Park House is a Grade II listed building in the Mid Suffolk local planning authority area, England. First listed on 29 July 1955. House.
Park House
- WRENN ID
- crumbling-frieze-hawthorn
- Grade
- II
- Local Planning Authority
- Mid Suffolk
- Country
- England
- Date first listed
- 29 July 1955
- Type
- House
- Source
- Historic England listing
Description
Park House is a large house, now used as a school, with origins dating back to the 17th century. It was significantly extended and altered in the early 19th century for the Harrison family. The front section is constructed of yellow brick, while earlier rear sections exhibit timber framing, largely concealed behind whitewashed brick and roughcast rendering. The front has a shallow hipped slate roof, while the rear wings have steeper, glazed pantiled roofs.

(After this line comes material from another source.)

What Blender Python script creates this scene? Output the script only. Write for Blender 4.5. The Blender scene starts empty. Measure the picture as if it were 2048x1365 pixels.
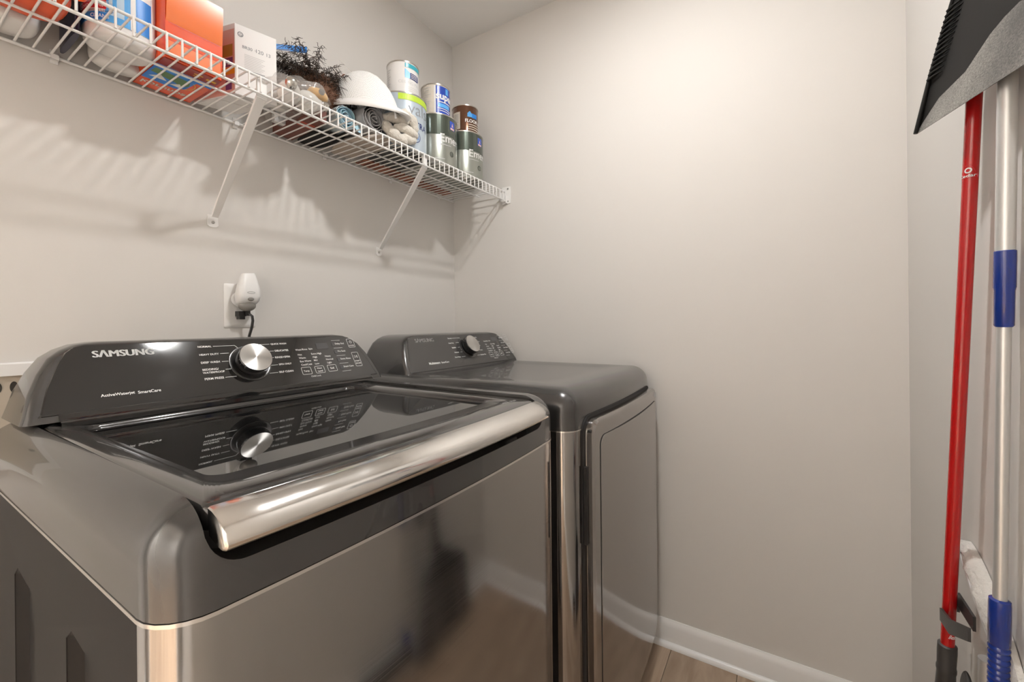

The early 19th-century block is parallel to an earlier range to its rear, and a further wing extends at a right angle to form a ‘T’ shaped plan. The house is two storeys high with attics in the rear wings. The five-bay front facade breaks forward slightly in the centre. A raised plinth is present. The central entrance features a glazed door with a traceried rectangular fanlight, raised fielded fluted metopes with rosettes on mutules, and a balcony with deep reveal. A semi-circular tetrastyle Roman Doric portico, featuring acanthus necking to the columns and circle patterned wrought iron railings, provides access. Above the porch, a large tripartite French window with glazing bars and fluted colonettes acting as mullions is situated on the first floor, opening onto the balcony. This window has a traceried segmental light within a gauged brick segmental arched reveal. Originally sashed windows in the outer bays have been replaced with 20th-century aluminium framed windows set within gauged brick flat arched heads, and stone sills. A continuous mutuled eaves cornice with a coped blocking course runs along the centre.
Cross axial stacks are located to the rear centre and ends. A parallel range to the rear, of similar dimensions, features a mix of sash and casement windows on two-bay returns. It also has a mutuled eaves cornice. Large white brick stacks are visible at the ends of a gambrel roof. A long, five-bay range extends further to the rear. The right return includes a lean-to outshut with entrances, 19th- and 20th-century casements, cambered heads to the ground-floor windows, dormers, and a ridge stack where two forward bays meet three brick-faced rear bays. The roof is hipped toward the front. The rear gable end has brick kneelers to a brick parapet with tumbled-in brickwork.
The interior has been extensively altered and includes a butt purlin roof with cambered collars in the rear wing. A lean-to outbuilding is located to the rear of the middle block, behind a 19th-century red brick link wall approximately 15 metres long and 2 metres high; it has segmental headed openings, one of which is blocked, and a dentilled course to the rounded brick coping. Originally, Park House was known as St. John's, named after a church that was demolished in the 16th century.